Interference in the cutting stage

So here's the story of this quilt. My dad's grandmother, Margaretta, grew up in the countryside near Belfast, Northern Ireland, and later moved to Pennsylvania, where she married and raised a family. As a result, I have a lot of distant cousins still living in Northern Ireland. One in particular, Ella, is a genealogy junkie who reached out to my dad many years ago. In college, I spent a semester studying abroad at Queen's University Belfast, where Ella worked in one of the libraries, and she introduced me to many of my relatives. Everyone was so warm and welcoming, and there was even a tinge of family resemblance.

Early block layouts

Finished blocks before the addition of sashing

My dad has kept in touch with Ella over the years, and they met up again last year when my parents traveled to Ireland and Northern Ireland. After their trip, he asked me to make a quilt for Ella. He had no requests for pattern or fabric -- my favorite kind of commission! -- so I started brainstorming. I bought the Spin Cycle quilt pattern from Cluck Cluck Sew a long time ago but never got around to making it. The circular design reminded me of the ancient Celtic burial mounds that Ella took me to visit when I was studying there, and it's a generous throw size at 75x75 inches, so the pattern seemed like a good fit.

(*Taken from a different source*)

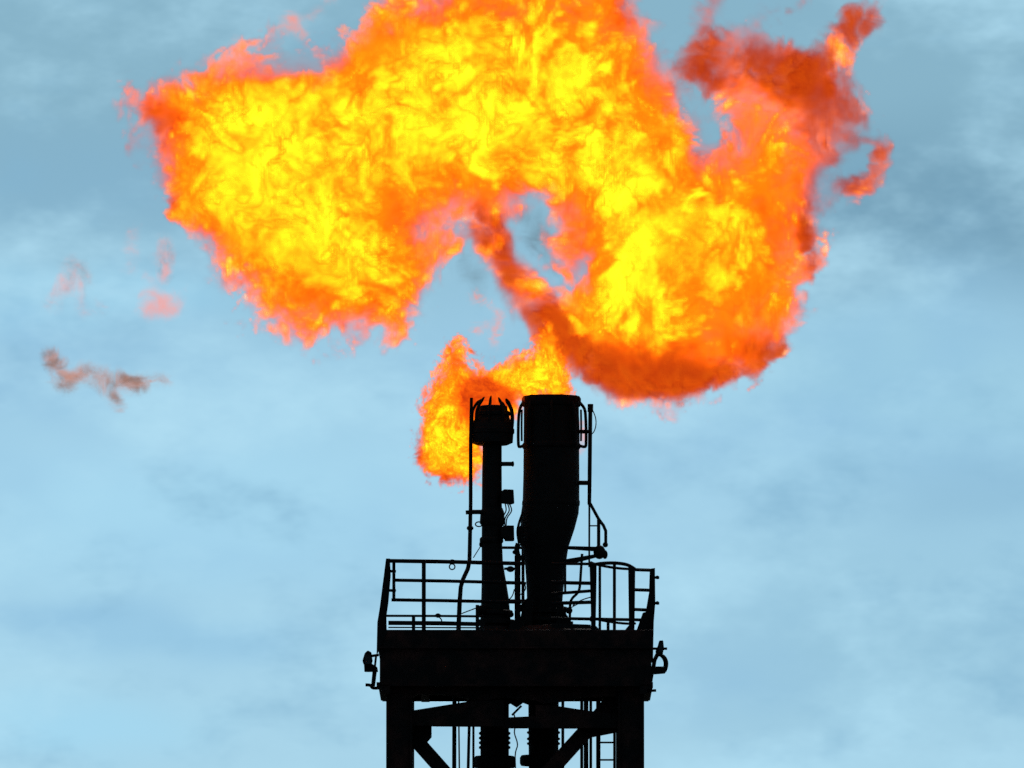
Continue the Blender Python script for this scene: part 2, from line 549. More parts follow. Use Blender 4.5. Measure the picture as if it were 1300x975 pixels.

I've been collecting a mix of Denyse Schmidt fabric for years, and her prints inspired by New England textile mills and small towns seemed appropriate given Belfast's history as the center of the Irish linen industry. Two sides of the same coin, in a way.


I won't lie -- it took a LONG time to piece all these blocks. But when I started chain-piecing 8 or 9 of them at a time, things sped up. Still, there's a lot of time, determination, and Netflix-viewing in this quilt!


For the quilting, I decided quickly that I wanted straight lines for simplicity and no distraction from the fabrics and piecing. My local longarmer, Pat, quilted it for me.


The back is ... a little crazy. I wanted to do something interesting and patchwork-feeling, but with such a large quilt, it needed to be big piecing. So I cut 18-inch strips of varying lengths and arranged them in an order that pleased the eye (my eye, at least).



Finally, the label. A hand-embroidered label felt like a must for this quilt, since it's going to family far, far away. I hope it becomes an heirloom, and I wanted to do it justice with the label. All the way from Knoxville to Dromara.


1 comment:

Maggie Lourim said...

Loved seeing this one at Show and Tell at the Guild meeting. It would be very hard to give this one away,, but the story behind it is wonderful and I am sure Ella loves it.